Supercut Savors These Eye-Popping Uses Of Match Cuts

While film can encompass elements of many other art forms – music, performance, visual composition, etc. – some techniques like the match cut are solely the province of the medium. The match cut, a juxtaposition achieved by cutting from one object to another different, yet visually similar object, has been with us since the advent of the art form and remains a powerful tool for directors. In fact, a particularly audacious example featuring a certain part of the anatomy was one of the most talked about things at this year’s Cannes festival.

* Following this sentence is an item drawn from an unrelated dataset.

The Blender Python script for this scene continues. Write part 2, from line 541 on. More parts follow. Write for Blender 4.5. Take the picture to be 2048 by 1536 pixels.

A video essay from Celia Gomez provides an overview of this technique through the years. Encompassing a wide range of genres the essay leans towards newer American films, but it does include some of the textbook examples from classic cinema. Hitchcock, a master of the technique, used it with a macabre sense of humor after the famous shower scene in “Psycho,” withholding visual detail through inventive camera work so that the audience sees Marion’s blood circling the drain before he finally confirms what’s happened with a spinning match cut to her lifeless eye. Yet an even more macabre example is the essay’s earliest addition, the famous eye-slicing scene from Dali and Bunuel’s intentionally provoking “Un Chien Andalou,” a cri-de-couer for the ability of film to shock and unsettle audiences.

By positioning some great directors alongside more typical ones, the audience can see what makes the great match cuts truly special. While some of the examples merely use the technique for narrative expediency or to just “look cool,” the greatest directors can embed an intellectual point in one simple cut. Perhaps the biggest conceptual leap comes from “2001: A Space Odyssey,” where Stanley Kubrick meticulously matches a bone thrown in the air by a primitive ape with a flying spaceship. In an instant, this cut collapses literal millennia of primates’ use of tools, setting the stage for the film’s mind-expanding exploration of human development.